News and Views

The News & Advance : Interstate 81 Affects Our Region, Too

The News & Advance

Interstate 81 is the commercial workhorse of interstate highways in the Mid-Atlantic region, carrying some of the heaviest truck traffic of any of the interstates in this part of the country.

The longest stretch of the 855-mile-long highway is in Virginia, spanning 325 miles from Bristol to Winchester in the Shenandoah Valley. The interstate begins near Dandridge, Tenn., and ends in upstate New York near Wellesley Hills, close to the border with Canada.

It’s also an interstate that drivers fear to venture onto. Often multiple times each week, radio and television news reports warn drivers of accidents, some blocking traffic for miles. Just last week, an accident in Montgomery County resulted in a 14-mile backup. Fourteen miles ... that’s not a typo.

For the most part, I-81 in Virginia is two lanes in each direction, essentially what was planned in 1958 and constructed until the early 1970s with a few modifications since.

In the four decades since, vehicular traffic — both automobiles and tractor-trailers — has increased exponentially, and the state is struggling to keep up with routine maintenance, much less upgrades to the interstate itself.

According to the Virginia Department of Transportation, this one highway carries 42 percent of all statewide truck traffic, with trucks comprising 20 percent to 30 percent of traffic volume on some stretches. Those trucks put 1.2 billion vehicular miles on the road each year, again 42 percent of Virginia’s total.
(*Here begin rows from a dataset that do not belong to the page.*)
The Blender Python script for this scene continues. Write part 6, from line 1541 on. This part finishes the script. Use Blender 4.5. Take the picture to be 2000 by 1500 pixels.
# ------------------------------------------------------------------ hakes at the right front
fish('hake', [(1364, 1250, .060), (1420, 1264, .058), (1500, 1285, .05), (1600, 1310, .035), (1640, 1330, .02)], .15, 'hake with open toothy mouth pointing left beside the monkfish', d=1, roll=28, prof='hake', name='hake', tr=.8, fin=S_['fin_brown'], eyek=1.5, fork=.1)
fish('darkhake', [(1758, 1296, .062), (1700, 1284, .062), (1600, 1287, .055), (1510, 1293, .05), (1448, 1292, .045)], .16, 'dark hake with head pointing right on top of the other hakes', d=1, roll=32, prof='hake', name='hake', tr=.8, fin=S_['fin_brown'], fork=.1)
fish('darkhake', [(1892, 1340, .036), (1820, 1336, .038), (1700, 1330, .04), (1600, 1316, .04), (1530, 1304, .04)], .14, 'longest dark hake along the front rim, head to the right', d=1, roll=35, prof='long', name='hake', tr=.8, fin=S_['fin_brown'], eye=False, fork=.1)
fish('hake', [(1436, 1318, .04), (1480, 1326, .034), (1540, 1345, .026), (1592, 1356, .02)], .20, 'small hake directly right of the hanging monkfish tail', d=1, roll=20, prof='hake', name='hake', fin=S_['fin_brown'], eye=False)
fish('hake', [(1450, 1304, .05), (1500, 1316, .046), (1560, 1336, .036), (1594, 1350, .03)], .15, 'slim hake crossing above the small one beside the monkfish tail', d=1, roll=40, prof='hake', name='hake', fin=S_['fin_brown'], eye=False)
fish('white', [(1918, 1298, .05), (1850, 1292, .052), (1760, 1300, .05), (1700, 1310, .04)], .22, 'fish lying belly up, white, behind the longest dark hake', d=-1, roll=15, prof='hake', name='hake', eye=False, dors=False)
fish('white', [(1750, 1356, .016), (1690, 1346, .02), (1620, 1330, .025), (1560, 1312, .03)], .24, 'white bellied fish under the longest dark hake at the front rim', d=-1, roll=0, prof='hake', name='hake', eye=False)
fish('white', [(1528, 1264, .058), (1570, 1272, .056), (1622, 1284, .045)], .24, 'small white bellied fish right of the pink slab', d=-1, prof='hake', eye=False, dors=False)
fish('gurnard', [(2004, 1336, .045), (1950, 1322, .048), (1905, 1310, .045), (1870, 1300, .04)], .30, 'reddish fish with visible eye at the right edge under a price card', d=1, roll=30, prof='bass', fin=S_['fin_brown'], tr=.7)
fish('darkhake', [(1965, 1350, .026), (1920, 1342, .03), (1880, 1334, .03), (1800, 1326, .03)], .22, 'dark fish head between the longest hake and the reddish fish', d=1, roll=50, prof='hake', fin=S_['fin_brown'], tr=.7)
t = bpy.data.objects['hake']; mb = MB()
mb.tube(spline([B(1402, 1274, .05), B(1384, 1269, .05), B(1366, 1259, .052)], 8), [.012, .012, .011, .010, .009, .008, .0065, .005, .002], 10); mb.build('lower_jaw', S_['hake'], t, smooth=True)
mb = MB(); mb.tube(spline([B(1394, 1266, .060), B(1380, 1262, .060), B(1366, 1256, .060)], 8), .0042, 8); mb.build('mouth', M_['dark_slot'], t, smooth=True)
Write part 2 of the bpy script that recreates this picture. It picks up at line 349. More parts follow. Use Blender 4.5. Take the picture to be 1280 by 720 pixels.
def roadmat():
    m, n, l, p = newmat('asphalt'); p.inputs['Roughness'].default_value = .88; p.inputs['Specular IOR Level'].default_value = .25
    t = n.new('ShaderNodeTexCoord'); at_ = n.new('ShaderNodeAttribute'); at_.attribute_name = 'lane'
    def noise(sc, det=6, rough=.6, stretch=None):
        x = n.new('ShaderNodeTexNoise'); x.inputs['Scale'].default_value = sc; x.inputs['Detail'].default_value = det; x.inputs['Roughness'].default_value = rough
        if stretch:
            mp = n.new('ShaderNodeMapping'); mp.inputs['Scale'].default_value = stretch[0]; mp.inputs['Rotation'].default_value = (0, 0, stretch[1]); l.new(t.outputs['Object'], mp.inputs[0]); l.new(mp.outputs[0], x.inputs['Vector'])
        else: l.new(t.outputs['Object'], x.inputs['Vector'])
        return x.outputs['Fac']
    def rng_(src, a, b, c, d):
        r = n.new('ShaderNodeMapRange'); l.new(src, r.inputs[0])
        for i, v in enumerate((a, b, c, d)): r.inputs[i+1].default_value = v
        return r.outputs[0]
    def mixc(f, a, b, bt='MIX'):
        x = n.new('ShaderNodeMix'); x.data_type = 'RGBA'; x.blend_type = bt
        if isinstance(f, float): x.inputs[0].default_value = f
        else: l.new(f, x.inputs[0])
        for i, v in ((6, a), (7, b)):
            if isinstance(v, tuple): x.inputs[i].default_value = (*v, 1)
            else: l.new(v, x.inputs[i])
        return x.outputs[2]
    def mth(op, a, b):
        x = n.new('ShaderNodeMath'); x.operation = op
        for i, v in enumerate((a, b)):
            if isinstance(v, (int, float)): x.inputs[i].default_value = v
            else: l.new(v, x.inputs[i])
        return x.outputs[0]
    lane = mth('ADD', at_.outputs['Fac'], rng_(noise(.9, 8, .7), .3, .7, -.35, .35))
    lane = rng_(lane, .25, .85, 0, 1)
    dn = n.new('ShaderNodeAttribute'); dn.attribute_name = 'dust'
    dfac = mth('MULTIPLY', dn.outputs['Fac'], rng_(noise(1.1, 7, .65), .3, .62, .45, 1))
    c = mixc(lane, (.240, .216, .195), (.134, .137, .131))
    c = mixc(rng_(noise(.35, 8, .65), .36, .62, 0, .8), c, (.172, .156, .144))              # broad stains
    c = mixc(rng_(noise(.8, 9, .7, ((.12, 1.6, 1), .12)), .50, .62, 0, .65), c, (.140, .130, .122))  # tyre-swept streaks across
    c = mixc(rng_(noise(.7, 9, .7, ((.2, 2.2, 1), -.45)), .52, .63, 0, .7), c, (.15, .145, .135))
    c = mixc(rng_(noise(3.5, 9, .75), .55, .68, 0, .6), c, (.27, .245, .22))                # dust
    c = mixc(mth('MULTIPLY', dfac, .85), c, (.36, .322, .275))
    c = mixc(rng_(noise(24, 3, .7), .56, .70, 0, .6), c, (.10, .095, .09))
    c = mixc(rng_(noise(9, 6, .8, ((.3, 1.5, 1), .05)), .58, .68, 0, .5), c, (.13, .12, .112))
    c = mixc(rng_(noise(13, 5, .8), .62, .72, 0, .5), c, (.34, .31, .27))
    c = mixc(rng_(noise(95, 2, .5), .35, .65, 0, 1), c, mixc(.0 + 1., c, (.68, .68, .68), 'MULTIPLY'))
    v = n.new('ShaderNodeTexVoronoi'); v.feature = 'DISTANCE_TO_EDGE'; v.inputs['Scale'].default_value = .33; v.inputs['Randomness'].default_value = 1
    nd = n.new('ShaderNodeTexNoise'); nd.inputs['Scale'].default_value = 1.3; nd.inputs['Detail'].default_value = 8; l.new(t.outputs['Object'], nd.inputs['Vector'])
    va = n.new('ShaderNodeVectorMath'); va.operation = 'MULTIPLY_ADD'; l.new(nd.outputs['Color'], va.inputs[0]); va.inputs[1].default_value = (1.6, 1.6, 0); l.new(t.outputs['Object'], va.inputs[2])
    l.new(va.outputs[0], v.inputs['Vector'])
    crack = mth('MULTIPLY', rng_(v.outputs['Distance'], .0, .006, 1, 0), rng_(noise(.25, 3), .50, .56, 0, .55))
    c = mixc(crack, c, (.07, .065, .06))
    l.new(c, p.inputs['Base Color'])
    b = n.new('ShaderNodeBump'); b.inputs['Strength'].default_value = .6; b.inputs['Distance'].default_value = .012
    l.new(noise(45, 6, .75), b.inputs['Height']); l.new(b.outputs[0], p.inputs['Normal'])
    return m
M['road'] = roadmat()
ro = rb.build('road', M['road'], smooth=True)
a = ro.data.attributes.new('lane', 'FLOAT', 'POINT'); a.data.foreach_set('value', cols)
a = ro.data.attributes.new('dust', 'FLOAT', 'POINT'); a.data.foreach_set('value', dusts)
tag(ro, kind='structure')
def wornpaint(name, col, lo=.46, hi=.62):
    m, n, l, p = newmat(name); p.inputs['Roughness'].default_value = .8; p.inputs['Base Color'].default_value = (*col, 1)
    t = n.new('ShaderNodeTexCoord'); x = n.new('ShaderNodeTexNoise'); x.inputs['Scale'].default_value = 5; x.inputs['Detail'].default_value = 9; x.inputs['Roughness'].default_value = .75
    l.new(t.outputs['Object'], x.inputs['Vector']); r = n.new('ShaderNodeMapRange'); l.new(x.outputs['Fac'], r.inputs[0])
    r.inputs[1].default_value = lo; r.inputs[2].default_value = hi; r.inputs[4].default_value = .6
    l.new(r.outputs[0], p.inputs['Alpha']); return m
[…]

And the annual value of the freight carried on I-81? More than $312 billion, or 47 percent of the state’s total for all highways.

And accidents on the interstate have been increasing at an alarming rate since 2013, according to VDOT statistics. The Salem Transportation District, for example, includes the portion of the highway just over the mountains from Lynchburg and Central Virginia. In fiscal year 2013, there were 548 accidents on the northern and southern stretches of interstate, a figure that quickly rose to 686 in fiscal year 2016, with only a slight drop to 663 in 2017.

The General Assembly knows I-81 is a dangerous highway and has directed VDOT to devise an upgrade plan for Virginia’s stretch. That plan includes widening the entire 325 miles to a minimum of three lanes in each direction, with some cost estimates reaching $3 billion. Tolling of non-passenger vehicles — i.e., tractor-trailers — is a key component of the plan.

As the state pushes ahead with its I-81 planning, with a final report due to the General Assembly this autumn, we urge VDOT to realize the impact of any actions, especially tolling, on Central Virginia. Inevitably, there will be some truckers reluctant to fork over hefty tolls, even to travel on a safer road; during the construction phase, whenever that begins, truckers will be seeking alternate routes to avoid the congestion.

And what alternate route might they turn to? The next-busiest north/south highway in the western half of Virginia: U.S. 29. We hope VDOT planners are modeling how years of construction, as well as possible truck tolling, would affect our region’s most important corridor. And we would remind them I-81 is vitally important to the state economy, as is U.S. 29.